As God continues God’s work in us, opportunities to move forward in our healing as the healing continues, will present themselves as they have always presented themselves, but we will see them in a different light and respond to them with a different will. And more often than not, we will be told of them because we did not …see Him hungry and gave Him food, thirsty and gave Him drink, a stranger and made Him welcome… (Matt 25:35-40)
We are a work in progress. We are a work of co-operation. The work continues throughout our earthly lives until the day, as Paul says, (1 Cor 13:12) “…I shall know just as fully as I am myself known.”
Trust in the Slow Work of God ****
by Teilhard de Chardin
Above all, trust in the slow work of God.

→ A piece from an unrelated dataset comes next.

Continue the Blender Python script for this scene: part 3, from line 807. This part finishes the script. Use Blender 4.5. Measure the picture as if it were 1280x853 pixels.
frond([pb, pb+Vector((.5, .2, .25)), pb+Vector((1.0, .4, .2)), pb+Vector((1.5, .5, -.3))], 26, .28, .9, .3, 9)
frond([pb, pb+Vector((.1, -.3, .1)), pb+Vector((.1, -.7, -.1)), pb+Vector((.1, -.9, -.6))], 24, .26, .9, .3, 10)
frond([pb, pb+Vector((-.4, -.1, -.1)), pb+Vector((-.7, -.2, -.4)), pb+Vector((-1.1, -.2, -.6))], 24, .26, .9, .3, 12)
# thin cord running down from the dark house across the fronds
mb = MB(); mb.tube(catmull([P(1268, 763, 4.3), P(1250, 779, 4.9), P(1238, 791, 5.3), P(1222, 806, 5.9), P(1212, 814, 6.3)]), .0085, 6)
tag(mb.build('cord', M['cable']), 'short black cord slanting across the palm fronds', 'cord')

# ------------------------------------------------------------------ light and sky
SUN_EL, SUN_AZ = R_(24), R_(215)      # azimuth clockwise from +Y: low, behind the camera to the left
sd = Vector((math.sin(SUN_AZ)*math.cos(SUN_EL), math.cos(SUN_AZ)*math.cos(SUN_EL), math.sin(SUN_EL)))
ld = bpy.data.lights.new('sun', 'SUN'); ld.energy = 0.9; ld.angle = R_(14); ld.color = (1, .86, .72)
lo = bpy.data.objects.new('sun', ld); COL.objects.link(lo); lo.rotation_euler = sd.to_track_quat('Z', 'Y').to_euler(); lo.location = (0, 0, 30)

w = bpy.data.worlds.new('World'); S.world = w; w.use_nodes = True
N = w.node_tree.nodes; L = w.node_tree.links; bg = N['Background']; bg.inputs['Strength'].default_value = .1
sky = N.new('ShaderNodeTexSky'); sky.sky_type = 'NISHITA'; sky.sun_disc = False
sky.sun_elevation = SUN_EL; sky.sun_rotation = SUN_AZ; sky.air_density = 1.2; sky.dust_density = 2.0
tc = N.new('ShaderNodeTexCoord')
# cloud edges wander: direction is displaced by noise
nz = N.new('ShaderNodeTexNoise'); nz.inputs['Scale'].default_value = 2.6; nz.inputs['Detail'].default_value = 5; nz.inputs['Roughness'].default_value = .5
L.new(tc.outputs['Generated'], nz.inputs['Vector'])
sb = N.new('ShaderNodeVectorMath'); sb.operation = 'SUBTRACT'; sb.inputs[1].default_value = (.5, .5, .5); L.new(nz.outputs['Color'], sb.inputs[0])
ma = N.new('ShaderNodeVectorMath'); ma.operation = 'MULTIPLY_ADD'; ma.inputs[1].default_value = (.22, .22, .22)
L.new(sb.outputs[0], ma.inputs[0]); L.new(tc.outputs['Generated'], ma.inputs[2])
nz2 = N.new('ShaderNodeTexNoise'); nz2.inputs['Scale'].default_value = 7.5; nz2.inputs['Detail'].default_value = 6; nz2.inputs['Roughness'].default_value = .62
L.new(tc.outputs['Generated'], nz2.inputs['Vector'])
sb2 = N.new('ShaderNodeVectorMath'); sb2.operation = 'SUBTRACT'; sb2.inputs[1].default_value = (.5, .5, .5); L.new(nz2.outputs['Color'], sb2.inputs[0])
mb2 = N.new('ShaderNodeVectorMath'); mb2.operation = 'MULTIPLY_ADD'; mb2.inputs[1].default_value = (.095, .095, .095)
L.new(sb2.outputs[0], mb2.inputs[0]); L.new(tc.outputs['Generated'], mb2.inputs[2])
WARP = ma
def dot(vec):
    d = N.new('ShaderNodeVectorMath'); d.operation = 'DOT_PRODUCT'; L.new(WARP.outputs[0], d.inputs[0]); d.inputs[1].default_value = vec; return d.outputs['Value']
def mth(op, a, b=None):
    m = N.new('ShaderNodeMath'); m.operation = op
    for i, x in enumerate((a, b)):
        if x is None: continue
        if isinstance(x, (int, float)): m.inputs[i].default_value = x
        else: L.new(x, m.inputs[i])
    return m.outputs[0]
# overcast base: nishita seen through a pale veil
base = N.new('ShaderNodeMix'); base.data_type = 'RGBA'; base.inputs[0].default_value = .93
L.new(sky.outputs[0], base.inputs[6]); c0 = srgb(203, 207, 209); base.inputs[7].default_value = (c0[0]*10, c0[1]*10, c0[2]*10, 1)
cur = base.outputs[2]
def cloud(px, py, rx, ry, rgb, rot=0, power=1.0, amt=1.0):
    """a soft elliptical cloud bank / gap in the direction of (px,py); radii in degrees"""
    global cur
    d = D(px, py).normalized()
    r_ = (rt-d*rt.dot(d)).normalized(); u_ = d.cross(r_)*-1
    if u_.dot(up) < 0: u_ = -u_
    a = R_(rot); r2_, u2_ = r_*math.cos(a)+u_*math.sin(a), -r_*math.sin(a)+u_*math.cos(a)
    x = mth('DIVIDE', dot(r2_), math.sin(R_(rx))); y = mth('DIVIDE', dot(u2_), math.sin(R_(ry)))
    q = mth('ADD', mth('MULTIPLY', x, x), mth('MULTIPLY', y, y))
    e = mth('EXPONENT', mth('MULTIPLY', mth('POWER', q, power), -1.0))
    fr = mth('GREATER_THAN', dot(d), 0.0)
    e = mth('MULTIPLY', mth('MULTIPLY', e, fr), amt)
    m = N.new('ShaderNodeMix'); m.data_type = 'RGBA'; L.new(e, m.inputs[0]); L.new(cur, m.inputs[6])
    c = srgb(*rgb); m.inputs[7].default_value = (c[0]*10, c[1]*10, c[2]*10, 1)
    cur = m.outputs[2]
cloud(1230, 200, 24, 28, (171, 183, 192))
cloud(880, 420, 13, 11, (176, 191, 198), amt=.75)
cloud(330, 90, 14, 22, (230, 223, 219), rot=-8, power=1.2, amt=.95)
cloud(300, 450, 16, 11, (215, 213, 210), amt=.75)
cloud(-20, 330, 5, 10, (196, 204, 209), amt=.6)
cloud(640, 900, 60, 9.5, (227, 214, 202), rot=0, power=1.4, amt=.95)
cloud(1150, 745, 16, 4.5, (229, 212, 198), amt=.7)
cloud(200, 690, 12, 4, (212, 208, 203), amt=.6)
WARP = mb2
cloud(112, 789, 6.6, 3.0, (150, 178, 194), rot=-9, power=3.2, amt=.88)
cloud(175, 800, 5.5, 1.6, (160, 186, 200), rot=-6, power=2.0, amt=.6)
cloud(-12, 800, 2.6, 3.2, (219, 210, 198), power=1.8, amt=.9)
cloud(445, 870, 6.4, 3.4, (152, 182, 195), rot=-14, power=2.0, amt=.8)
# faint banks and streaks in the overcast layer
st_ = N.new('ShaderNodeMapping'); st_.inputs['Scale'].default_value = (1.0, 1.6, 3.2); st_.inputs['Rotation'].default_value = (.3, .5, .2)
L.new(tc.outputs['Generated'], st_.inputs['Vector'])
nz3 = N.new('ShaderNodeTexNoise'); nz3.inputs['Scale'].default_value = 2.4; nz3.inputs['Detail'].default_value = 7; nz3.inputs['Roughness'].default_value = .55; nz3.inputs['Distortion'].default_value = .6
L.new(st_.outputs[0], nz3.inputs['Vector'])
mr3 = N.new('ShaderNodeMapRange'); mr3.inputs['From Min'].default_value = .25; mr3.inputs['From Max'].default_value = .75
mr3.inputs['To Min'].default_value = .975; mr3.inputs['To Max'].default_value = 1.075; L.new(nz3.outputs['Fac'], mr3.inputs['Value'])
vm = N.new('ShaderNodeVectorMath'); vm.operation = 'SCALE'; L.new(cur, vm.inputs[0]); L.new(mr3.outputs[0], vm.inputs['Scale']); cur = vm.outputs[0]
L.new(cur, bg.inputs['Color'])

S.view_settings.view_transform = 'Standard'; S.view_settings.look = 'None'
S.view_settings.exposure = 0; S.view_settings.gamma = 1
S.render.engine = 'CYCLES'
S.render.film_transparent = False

We are quite naturally impatient
in everything to reach the end
without delay.
We should like to skip
the intermediate stages.
We are impatient
of being on the way to something unknown, something new.
Yet it is the law of all progress,
that it is made by passing through
some stages of instability,
and that may take a very long time.
And so I think it is with you.
Your ideas mature gradually.
Let them grow.
Let them shape themselves
without undue haste.
Do not try to force them on
as though you could be today what time
— that is to say, grace —
and circumstances
acting on your own goodwill
will make you tomorrow.
Only God could say what this new Spirit
gradually forming in you will be.
Give our Lord the benefit of believing
that his hand is leading you,
and accept the anxiety
of feeling yourself in suspense
and incomplete.
Above all,
trust in the slow work of God,
our loving vine-dresser.
* Pierre Teilhard de Chardin SJ (1888-1955) was a French idealist philosopher and Jesuit priest who trained as a paleontologist and geologist.
** Burrows, Ruth, OCD “The Essence of Prayer” (Mahwah, NJ: Hidden Spring, Paulist Press, 2006) pp. 141 & 176.
(Ruth Burrows is a Carmelite nun and author, based Quidenham, Norfolk UK.)
*** The City of God. Translation by William Babcock, notes by Boniface Ramsey. (Hyde Park, NY: New City Press, 2012).